Während eine dieser Angaben bei den meisten Produkten ersichtlich ist, sind fehlen diese bei einigen wenigen vollständig oder sind nur unvollständig vorhanden. So befinden sich beispielsweise auf dem uns vorliegenden DEF-TEC MK-8 keinerlei Angaben zum Reizstoff. Beim ebenfalls vorliegenden Ballistol KO-FOG, welcher auch über die Drogeriekette Dm vertrieben wird, wird zwar ein OC-Anteil von 11% angegeben, jedoch werden keine Angaben zu dessen Schärfe gemacht. In unserem ausführlichen Pfefferspray Test findet ihr übrigens bei allen Produkten detaillierte Angaben zum Reizstoff und dessen effektivem Schärfegrad in Scoville.

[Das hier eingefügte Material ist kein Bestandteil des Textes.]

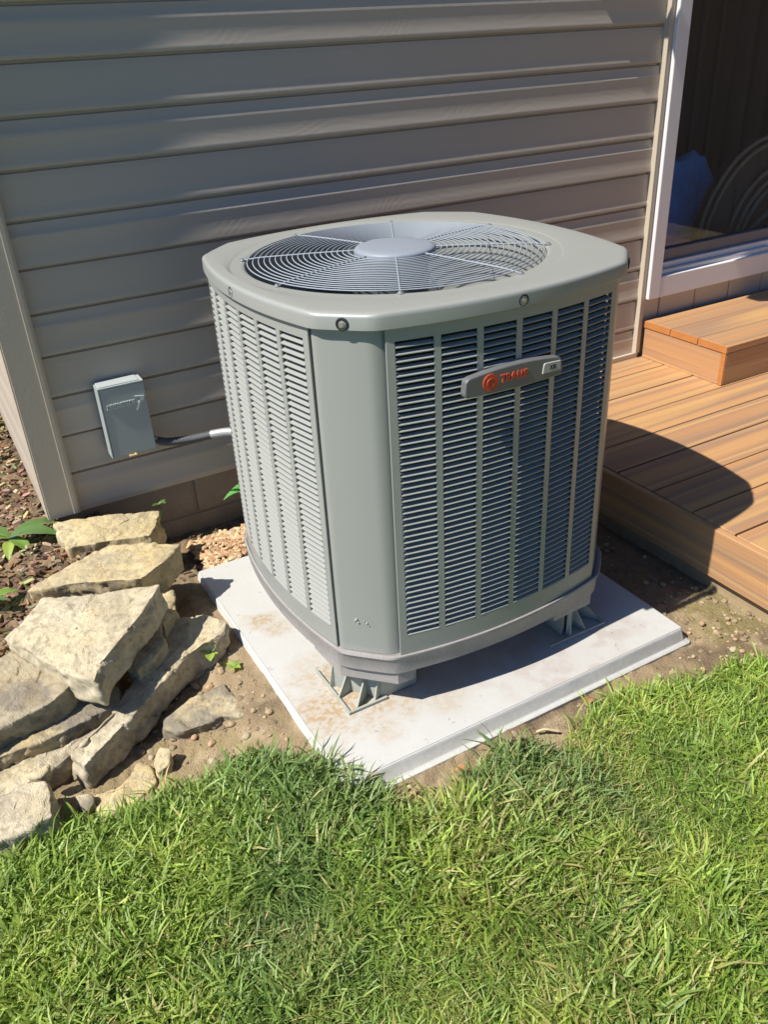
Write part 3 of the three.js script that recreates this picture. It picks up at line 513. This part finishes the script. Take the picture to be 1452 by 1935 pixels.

Stärkstes Pfefferspray in unserem Test

Prinzipiell könnte man sich die Frage stellen, wie ausschlaggebend die unterschiedlichen Schärfegrade verschiedener Pfeffersprays überhaupt sind. Nicht von der Hand zu weisen ist, dass ein Reizstoff mit einem Schärfegrad von 400.000 SHU, wie er beispielsweise in verschiedenen Pfefferspraypistolen des Herstellers Piexon zum Einsatz kommt, doppelt so scharf wie ein Reizstoff mit 200.000 Scoville Heat Units ist. Ob ein Angreifer hier jedoch einen erheblichen Unterschied spürt oder dadurch schneller oder länger außer Gefecht gesetzt werden kann, sei jedoch dahingestellt. Man beachte in diesem Zusammenhang, dass beispielsweise Tabasco nur einen Schärfegrad von etwa 2.500 Scoville hat.